Pourriez–vous être plus précis ?

Il y a des baisers filmés en vitesse normale. Il y a des baisers au ralenti filmés en vitesse normale. Et même des baisers ralentis filmés au ralenti. J’ai poussé ce jeu jusqu’à filmer du noir et blanc en couleur et de la couleur en noir et blanc pour accentuer ce côté répétitif, obsessionnel.
Bien entendu, je ne parle pas des cadrages et des couleurs qui ne cessent pas d’être différents, d’un plan à l’autre.

Par la répétition des mêmes motifs, ne craignez–vous pas de lasser votre public ?

Le public n’existe pas. Les spectateurs existent, ça oui.
N’oubliez pas qu’il n’y a rien de plus envoûtant à écouter que de la musique répétitive. Après un concert, on sort carrément hypnotisé, comme emporté dans un autre monde. C’est une drogue.
C’est une musique qui a bouleversé le mode de réception mental d’écoute de la Musique.
Le Cinéma doit provoquer un séisme mental et sensitif. Faire en sorte qu’un spectateur quitte la salle dans un état identique à celui dans lequel il est entré ne me passionne pas du tout. Je suis pour le cinéma–hypnose.

Pourquoi n’utilisez–vous pas toujours la musique répétitive sur vos images répétitives ?

Pour prouver l’existence du cinéma répétitif.

Cela ne vous gêne–t–il pas d’employer des images réalisées par un autre ?

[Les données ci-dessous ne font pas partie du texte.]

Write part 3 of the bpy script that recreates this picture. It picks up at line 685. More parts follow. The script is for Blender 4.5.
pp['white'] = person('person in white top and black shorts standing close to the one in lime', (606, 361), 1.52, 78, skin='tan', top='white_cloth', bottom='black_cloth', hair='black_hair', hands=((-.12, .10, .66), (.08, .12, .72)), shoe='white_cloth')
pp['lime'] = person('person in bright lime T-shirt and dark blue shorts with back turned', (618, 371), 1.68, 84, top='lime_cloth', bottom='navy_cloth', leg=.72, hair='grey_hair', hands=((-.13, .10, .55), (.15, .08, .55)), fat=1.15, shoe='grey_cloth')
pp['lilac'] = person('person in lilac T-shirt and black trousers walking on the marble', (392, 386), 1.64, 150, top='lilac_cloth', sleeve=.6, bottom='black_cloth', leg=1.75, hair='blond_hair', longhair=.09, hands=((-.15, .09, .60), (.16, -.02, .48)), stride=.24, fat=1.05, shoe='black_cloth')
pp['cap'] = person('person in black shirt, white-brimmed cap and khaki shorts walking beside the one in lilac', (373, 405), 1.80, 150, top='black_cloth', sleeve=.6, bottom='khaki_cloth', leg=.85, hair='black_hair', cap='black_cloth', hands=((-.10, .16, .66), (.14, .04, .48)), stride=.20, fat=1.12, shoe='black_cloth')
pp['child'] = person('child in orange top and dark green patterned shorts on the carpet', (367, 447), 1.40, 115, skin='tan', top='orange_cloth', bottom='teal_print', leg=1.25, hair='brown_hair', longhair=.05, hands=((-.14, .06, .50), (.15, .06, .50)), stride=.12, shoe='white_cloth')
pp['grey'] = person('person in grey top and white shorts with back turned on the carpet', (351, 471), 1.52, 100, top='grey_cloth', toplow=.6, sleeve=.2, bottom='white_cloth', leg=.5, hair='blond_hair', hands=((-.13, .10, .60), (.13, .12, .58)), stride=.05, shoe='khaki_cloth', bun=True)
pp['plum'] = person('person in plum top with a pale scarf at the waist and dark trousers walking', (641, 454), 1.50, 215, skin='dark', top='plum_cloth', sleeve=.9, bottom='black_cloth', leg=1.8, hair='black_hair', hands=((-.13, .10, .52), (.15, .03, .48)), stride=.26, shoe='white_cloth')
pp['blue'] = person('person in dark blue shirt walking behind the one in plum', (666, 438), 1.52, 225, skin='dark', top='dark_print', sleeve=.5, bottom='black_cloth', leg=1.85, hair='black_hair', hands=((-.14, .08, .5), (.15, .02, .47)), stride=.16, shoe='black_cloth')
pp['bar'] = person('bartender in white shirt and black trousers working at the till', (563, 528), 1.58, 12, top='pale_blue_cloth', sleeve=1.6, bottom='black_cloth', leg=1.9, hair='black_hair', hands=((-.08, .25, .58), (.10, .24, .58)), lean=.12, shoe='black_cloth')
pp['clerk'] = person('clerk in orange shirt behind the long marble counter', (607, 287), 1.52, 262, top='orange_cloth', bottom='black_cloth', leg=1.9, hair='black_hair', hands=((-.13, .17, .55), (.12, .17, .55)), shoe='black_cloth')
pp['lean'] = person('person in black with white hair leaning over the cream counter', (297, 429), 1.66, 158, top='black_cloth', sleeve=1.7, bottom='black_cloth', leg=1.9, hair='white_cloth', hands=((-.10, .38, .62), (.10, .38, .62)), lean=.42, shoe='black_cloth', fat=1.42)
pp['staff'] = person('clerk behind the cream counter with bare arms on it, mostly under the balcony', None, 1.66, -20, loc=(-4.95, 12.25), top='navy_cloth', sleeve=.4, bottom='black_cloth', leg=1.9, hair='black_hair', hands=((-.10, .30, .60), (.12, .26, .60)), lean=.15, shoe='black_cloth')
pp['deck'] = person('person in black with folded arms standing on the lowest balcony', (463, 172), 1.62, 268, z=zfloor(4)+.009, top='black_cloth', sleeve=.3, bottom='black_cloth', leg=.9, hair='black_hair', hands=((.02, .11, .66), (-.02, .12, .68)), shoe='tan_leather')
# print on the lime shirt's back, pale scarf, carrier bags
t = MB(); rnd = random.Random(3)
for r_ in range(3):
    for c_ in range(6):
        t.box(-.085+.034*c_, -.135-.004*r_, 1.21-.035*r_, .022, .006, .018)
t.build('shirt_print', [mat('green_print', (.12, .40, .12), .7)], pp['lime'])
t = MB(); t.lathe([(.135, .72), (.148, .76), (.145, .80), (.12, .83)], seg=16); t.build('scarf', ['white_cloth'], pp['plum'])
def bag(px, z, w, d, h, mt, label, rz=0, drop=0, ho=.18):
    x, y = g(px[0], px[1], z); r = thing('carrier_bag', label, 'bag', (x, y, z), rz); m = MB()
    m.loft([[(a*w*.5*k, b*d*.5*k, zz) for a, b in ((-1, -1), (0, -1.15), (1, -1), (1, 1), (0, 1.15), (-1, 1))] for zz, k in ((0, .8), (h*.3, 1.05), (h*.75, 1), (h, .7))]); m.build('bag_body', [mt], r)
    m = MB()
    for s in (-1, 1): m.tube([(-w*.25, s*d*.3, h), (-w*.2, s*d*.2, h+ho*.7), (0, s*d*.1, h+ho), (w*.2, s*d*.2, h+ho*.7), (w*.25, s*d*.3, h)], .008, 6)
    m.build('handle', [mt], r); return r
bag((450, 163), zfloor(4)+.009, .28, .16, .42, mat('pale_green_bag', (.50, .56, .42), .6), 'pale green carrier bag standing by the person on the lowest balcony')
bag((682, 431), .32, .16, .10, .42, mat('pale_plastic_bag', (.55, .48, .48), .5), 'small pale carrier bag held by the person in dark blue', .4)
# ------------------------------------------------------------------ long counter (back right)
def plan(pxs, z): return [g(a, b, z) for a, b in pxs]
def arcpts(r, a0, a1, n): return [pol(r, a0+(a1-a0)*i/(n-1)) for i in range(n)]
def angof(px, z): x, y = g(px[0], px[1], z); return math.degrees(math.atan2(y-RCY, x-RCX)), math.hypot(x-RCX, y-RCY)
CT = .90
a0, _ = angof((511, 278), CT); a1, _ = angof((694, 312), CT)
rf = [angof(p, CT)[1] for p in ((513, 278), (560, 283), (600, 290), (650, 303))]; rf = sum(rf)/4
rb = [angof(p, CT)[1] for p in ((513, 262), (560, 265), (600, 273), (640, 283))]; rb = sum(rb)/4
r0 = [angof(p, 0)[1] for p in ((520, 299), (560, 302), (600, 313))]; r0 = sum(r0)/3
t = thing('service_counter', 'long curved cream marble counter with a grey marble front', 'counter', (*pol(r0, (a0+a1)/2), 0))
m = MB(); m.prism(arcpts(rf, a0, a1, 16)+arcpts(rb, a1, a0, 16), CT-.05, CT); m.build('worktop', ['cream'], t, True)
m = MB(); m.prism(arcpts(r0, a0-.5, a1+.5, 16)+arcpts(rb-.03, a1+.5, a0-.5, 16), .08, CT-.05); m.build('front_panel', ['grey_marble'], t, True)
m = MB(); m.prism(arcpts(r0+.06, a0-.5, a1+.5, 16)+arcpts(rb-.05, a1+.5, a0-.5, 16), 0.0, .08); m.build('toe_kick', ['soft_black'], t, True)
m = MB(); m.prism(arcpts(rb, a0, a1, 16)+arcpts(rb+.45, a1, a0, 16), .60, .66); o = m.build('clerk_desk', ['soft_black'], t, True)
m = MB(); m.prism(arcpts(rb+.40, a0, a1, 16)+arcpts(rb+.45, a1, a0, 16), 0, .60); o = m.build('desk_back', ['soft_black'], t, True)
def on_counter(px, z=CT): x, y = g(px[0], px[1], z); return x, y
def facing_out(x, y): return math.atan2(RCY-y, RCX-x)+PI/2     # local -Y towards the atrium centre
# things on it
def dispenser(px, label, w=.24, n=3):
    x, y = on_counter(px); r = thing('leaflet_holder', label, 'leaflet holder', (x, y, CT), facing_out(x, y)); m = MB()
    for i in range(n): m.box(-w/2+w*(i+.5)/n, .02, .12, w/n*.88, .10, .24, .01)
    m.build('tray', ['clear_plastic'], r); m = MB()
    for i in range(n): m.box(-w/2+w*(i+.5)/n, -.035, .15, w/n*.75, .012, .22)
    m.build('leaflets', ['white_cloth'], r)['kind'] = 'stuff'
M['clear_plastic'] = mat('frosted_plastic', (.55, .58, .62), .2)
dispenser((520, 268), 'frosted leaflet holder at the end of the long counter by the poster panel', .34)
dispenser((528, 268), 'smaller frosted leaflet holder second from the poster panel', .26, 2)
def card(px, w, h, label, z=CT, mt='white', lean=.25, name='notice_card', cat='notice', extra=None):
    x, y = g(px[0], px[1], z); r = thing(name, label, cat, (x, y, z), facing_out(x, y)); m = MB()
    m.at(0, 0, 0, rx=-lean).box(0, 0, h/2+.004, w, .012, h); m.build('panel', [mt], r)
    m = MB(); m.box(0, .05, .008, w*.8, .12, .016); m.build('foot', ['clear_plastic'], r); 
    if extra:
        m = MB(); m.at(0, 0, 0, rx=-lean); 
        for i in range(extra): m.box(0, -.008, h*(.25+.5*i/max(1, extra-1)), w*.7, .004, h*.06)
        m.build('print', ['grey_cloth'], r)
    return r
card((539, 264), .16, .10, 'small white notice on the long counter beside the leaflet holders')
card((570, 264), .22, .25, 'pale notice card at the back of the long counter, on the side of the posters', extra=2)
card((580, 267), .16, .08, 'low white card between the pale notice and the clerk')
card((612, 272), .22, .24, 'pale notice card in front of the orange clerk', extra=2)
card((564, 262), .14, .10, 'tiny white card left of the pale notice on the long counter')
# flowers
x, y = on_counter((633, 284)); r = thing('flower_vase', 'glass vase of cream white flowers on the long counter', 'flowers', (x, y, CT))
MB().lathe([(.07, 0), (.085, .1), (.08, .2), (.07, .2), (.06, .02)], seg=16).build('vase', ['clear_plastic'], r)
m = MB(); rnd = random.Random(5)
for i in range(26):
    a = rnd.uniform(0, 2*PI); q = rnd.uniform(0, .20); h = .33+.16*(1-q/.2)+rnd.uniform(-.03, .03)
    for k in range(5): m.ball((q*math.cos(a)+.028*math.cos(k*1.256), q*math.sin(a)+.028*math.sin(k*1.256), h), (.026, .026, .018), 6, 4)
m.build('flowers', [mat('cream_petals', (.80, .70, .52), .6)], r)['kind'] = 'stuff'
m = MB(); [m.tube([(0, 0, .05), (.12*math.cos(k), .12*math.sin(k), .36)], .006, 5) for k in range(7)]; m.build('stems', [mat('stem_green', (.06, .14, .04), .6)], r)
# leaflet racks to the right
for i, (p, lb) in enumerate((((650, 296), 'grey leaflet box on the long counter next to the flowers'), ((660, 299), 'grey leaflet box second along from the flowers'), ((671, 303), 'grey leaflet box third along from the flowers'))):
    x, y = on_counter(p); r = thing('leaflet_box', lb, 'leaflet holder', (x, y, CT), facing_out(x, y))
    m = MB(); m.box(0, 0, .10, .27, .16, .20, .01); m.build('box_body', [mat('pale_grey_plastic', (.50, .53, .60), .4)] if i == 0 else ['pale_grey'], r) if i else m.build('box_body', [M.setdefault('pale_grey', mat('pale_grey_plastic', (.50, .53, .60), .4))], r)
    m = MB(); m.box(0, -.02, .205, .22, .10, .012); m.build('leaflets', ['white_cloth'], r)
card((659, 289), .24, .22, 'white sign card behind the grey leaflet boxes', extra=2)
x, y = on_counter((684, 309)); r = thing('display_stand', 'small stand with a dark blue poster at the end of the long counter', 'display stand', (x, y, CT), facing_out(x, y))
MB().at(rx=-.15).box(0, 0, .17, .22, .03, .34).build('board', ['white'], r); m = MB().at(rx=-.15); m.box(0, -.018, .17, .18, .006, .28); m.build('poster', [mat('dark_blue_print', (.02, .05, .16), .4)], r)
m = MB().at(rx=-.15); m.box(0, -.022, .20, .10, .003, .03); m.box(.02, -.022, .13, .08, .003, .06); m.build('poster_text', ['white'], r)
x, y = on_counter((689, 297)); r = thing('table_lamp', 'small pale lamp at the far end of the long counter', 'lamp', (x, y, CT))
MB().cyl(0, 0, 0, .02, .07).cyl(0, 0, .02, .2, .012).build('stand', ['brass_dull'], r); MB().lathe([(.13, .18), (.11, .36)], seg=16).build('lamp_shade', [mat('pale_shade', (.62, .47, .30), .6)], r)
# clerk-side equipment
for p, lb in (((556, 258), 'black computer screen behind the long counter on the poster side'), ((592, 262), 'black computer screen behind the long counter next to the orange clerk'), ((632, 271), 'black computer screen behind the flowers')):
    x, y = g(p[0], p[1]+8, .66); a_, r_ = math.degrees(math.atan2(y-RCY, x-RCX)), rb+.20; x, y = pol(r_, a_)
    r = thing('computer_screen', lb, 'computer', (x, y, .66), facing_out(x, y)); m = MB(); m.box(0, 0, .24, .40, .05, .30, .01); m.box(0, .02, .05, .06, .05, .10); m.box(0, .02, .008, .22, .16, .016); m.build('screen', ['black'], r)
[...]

Je préfère produire des émotions avec les images « réalisées » primitivement par un autre et « recréées » par moi plutôt que de ne rien produire avec les images que j’ai « inventées ».
Filmer un paysage, une voiture, un acteur, n’est–ce pas aussi filmer des éléments qui ne m’appartiennent pas ? Croyez–vous que le paysage, la voiture, l’acteur sont une création du metteur en scène ? Ça serait prétentieux de le dire.
Sortons des notions d’auteur, de propriété, de culture et vous ne serez plus gêné de voir une Citroën à Chamonix conduite par Isabelle Huppert.
L’Art ne se mesure que par ce qu’il émet à ses destinataires.

Vous considérez–vous comme un chercheur ?

Ethymologiquement, oui.

Avez–vous réalisé un film d’avant–garde à partir d’un film type hollywoodien ?

Peu importe, l’avant ou l’arrière. L’important, c’est de dire, aujourd’hui, du bien d’un film comme Péché mortel. Ça rend fou les besogneux du cinéma.